Calea Victoriei între Casa Capşa şi Palatul Telefoanelor
Victory Avenue between Capsa House and the Telephone Palace

The photo offers a general view of the boulevard, catching its most important segment: the one between Capsa House and the Telephone Palace. Both buildings are elements of excellency in the townscape of Bucharest. The famous hotel – restaurant – brasserie was opened in 1868 by Grigore Capsa, a pupil of the Boissier Confectionery House in Paris. In just a few years, Capsa achieved an envied reputation. Its clientele has included the Bucharest high-life and many foreign personalities:  the Grand Duke Nicholas of Russia, Prince Goncharov, Prince Milan of Serbia, the President of the French Republic Raymond Poincare, famous artists like Caruso, Sarah Bernhardt, Josephine Baker. When visiting Bucharest in 1930, the French writer Paul Morand noticed that Capsa represents “the heart of the city”.
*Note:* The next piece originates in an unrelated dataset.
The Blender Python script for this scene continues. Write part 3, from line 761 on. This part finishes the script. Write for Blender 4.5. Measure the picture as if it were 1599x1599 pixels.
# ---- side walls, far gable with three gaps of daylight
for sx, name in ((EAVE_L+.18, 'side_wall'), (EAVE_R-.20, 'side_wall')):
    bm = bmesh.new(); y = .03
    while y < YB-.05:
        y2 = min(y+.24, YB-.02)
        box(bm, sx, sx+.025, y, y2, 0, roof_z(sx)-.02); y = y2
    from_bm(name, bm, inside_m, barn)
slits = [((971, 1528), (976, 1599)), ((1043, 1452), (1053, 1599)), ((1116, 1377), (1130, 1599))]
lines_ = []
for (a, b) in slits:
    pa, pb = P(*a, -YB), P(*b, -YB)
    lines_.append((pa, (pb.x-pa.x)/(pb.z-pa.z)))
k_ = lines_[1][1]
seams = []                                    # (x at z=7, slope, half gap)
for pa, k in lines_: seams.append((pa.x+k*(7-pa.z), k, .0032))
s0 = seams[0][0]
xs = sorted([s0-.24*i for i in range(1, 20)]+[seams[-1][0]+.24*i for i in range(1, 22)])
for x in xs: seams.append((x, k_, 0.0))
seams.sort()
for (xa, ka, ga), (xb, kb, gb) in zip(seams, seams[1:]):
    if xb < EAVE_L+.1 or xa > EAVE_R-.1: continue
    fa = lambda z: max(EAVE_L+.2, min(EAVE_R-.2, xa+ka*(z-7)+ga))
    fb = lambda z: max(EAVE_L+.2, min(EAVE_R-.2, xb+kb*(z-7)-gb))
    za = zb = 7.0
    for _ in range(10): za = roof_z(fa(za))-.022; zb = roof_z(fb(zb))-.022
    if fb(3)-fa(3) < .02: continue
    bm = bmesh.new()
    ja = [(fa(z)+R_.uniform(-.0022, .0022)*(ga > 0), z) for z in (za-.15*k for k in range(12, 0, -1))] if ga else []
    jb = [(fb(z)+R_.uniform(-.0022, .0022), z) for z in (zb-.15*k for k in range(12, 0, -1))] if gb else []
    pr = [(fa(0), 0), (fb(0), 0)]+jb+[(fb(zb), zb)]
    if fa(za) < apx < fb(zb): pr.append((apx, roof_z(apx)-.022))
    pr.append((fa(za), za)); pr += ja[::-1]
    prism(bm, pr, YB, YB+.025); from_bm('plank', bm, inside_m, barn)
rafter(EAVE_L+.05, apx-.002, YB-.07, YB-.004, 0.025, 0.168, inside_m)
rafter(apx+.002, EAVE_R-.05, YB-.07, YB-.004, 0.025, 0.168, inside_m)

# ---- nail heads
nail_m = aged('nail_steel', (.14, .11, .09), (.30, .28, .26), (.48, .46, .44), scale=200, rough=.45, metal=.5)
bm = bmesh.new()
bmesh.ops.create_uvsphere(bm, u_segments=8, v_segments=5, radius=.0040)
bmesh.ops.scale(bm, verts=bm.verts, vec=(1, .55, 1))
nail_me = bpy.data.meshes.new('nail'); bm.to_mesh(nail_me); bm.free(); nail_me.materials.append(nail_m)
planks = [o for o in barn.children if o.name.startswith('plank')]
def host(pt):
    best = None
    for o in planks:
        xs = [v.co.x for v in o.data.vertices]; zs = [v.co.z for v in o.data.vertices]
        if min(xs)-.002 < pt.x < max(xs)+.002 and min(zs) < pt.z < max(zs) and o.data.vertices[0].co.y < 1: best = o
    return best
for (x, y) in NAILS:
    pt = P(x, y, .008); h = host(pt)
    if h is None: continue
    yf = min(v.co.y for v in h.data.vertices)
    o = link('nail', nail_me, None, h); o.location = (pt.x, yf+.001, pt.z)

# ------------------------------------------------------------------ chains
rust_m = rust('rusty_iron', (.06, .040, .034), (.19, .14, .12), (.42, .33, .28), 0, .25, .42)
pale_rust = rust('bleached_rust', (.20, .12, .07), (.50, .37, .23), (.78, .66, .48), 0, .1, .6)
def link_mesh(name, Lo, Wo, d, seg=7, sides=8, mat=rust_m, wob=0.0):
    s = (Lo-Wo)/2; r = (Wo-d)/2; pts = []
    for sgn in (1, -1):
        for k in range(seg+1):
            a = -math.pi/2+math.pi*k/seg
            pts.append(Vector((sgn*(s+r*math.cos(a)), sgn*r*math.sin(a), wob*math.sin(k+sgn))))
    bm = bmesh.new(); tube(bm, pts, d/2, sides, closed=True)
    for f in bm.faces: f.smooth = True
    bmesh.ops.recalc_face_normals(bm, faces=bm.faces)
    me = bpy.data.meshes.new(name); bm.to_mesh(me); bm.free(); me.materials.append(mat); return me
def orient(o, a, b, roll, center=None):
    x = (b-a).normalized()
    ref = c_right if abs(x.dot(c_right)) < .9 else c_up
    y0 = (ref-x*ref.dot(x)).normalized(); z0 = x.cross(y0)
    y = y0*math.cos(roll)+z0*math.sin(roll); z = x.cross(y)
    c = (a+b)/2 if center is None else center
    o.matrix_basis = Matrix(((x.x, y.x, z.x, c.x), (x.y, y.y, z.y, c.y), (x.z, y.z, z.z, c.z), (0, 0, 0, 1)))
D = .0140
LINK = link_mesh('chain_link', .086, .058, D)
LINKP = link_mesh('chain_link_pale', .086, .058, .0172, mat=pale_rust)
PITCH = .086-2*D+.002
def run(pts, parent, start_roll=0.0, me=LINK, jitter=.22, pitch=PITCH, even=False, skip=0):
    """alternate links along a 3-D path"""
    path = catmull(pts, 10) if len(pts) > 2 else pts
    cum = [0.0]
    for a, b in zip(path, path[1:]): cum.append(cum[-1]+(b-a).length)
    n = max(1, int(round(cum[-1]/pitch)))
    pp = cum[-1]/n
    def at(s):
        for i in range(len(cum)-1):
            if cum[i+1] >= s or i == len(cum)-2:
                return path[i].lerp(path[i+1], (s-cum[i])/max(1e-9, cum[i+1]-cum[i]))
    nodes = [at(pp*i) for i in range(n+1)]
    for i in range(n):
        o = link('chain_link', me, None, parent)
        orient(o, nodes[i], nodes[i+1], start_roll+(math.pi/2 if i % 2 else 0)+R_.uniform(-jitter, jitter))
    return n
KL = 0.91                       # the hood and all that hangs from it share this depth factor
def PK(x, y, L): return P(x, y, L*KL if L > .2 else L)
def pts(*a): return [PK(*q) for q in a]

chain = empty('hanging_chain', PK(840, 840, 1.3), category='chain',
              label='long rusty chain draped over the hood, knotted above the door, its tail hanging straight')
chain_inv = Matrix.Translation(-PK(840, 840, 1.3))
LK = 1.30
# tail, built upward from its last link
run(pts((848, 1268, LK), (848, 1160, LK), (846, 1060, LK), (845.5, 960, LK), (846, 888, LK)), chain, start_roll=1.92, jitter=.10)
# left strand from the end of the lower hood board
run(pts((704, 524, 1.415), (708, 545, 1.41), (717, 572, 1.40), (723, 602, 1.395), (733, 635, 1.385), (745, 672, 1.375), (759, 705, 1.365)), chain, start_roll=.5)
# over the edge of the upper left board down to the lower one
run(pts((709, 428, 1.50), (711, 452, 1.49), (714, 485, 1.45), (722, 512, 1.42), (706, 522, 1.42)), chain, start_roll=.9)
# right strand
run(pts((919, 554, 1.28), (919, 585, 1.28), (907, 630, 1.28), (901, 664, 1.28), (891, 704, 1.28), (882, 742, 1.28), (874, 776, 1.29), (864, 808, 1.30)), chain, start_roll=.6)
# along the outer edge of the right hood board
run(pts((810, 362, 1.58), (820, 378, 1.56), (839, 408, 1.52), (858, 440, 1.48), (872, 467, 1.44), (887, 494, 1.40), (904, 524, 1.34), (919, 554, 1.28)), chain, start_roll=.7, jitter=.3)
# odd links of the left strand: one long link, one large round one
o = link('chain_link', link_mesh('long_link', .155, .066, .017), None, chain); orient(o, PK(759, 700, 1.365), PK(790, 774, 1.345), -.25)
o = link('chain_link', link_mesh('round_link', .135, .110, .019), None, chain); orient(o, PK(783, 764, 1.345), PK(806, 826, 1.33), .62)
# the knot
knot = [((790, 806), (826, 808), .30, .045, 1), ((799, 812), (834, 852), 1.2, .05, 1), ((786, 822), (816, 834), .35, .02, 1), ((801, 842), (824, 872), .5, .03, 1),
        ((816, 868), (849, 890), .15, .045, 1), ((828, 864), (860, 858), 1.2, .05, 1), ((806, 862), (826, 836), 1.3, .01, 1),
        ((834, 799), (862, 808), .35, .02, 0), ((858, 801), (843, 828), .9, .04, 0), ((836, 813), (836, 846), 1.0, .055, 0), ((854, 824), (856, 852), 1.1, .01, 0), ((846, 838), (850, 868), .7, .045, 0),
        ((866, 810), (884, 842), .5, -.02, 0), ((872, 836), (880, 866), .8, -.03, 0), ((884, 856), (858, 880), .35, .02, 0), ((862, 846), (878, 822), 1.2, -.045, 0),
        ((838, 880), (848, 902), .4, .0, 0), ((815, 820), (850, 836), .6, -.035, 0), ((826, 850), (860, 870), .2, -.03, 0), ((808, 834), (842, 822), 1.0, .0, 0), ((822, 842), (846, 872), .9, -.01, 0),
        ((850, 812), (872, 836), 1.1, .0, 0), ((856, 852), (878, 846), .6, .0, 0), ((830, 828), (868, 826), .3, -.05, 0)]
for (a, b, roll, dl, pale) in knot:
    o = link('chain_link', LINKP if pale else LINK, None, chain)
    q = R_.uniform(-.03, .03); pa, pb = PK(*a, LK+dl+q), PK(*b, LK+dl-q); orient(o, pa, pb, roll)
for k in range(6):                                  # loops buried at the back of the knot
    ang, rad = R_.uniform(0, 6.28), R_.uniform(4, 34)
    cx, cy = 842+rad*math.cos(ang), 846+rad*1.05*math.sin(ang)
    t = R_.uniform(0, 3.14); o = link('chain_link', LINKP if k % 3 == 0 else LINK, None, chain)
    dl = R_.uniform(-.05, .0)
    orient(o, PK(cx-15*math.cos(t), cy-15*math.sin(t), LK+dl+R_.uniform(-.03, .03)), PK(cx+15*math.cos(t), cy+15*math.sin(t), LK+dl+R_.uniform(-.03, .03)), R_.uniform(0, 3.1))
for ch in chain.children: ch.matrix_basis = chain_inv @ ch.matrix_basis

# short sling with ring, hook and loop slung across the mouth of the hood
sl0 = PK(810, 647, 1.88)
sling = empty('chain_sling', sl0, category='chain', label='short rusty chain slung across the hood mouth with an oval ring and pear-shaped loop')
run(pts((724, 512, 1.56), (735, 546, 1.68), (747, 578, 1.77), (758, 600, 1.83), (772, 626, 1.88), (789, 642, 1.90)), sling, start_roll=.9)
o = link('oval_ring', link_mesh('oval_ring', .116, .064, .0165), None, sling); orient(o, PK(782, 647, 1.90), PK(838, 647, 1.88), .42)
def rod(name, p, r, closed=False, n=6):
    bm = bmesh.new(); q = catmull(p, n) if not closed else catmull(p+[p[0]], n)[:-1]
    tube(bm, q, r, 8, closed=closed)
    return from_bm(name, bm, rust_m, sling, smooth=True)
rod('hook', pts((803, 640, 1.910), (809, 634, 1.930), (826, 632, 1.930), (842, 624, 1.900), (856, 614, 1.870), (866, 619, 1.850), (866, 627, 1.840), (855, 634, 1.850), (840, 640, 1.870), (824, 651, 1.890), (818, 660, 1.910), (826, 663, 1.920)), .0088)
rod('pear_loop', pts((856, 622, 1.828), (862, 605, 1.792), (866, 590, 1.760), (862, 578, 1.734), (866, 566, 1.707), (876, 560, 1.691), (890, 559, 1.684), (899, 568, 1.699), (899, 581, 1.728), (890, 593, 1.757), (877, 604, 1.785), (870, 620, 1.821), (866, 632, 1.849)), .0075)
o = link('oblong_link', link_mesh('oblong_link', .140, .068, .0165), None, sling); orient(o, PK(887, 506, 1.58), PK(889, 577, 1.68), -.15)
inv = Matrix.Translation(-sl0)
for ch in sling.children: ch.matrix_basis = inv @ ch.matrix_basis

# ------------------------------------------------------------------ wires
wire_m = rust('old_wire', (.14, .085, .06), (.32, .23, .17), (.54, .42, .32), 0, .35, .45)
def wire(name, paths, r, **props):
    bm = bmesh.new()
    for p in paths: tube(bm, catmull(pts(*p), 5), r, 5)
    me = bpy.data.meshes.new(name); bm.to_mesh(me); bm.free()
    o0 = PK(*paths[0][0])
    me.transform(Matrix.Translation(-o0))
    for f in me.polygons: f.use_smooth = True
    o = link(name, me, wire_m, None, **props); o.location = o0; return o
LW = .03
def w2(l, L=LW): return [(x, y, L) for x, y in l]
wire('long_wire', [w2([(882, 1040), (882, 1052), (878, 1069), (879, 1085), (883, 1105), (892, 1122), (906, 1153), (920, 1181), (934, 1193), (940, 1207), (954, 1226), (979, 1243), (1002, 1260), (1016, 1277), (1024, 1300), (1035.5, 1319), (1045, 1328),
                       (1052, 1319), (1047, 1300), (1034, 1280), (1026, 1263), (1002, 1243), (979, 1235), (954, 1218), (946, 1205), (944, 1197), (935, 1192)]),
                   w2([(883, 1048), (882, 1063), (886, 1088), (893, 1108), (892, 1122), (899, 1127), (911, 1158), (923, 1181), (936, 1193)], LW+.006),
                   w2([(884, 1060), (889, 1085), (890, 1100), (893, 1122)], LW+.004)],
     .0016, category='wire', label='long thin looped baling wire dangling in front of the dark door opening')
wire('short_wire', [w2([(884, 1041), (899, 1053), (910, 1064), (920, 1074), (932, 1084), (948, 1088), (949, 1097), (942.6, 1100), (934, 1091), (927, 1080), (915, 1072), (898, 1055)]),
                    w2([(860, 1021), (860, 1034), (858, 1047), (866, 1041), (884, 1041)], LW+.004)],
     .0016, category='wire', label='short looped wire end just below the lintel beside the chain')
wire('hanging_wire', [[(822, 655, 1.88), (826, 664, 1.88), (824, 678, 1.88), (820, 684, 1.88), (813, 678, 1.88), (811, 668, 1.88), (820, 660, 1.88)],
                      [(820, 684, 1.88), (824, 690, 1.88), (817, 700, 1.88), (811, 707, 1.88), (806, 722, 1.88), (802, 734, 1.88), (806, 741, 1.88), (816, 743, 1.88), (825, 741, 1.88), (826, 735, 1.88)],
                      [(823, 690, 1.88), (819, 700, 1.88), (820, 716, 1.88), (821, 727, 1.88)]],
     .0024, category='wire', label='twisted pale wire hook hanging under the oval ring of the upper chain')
Victory Avenue offers a show of facades with electric décors and shop windows. The crowd is slipping, passing in front of the shops from the ground floors of buildings.The building from the left is the residence of the Romanian Chamber of Commerce, radio stations and newspapers.

Victory Avenue is the center of the city, an area where changes happen fast. It is proved by a photo taken a few years later. Everything is changed: new shops have been opened, another radio station, a party is talking about changing its residence, etc.